Innovation News

Wearable Devices Add Strength

  • February 2004
  • By Gregory T. Huang

Robotic "power pants" use sensors and artificial muscles to give you an extra jolt of strength.

   

At Nagasaki University in Nagasaki-City, Japan, mechanical engineer Shunji Moromugi straps on a pair of what he calls "power pants" and gets to work. Holding a 16-kilogram barbell on his shoulders, he does 90 squats in 90 seconds without breaking a sweat. That's because the pants contain computerized sensors that detect what his legs are doing-deep knee bends-and tubelike artificial muscles, mounted on both sides of the knee, that expand and contract with flows of compressed air. The artificial muscles are attached to a steel brace that spans the thigh and calf; when they lengthen, they extend Moromugi's knee and help him stand more easily.

These power pants might just be the closest thing yet to a realization of long-held visions of mechanical systems that improve the mobility of the elderly and disabled or boost the strength of soldiers and rescue workers. Where previous wearable robots proved cumbersome and hard to control, this latest version-a collaboration between Nagasaki University, the University of Electro-Communications in Tokyo, Japan, and the University of California, Irvine-is smarter and more practical.
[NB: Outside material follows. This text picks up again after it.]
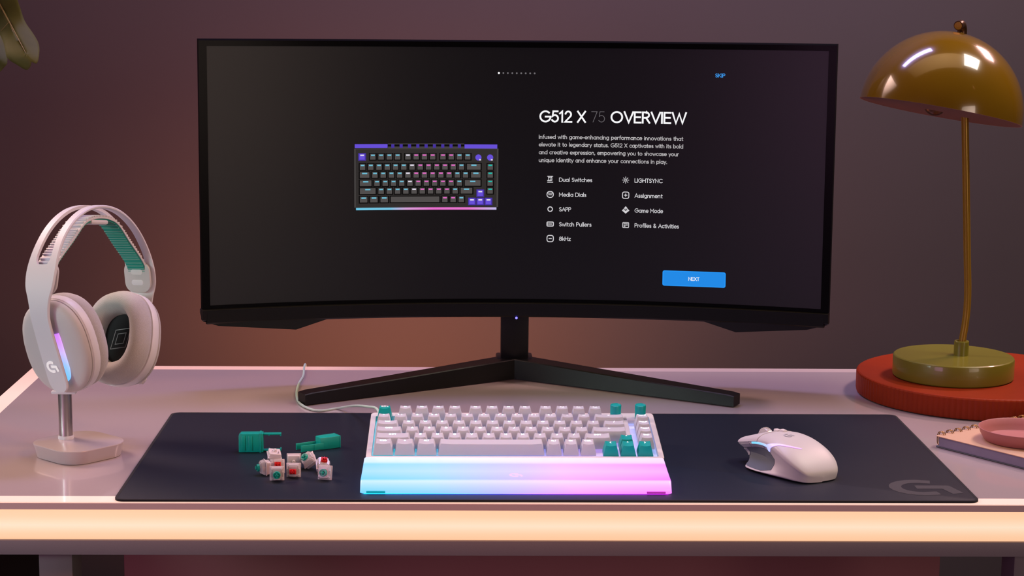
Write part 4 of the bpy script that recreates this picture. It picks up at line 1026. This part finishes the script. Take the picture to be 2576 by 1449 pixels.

Robotics experts say it's an important step toward building machines that people will actually use. "This is novel because it's sensing over the entire soft-tissue interface of the body," says Ephrahim Garcia, a mechanical and aerospace engineer at Cornell University and a former program manager at the U.S. Defense Advanced Research Projects Agency. "You need intense amounts of computation to pull it off," he adds.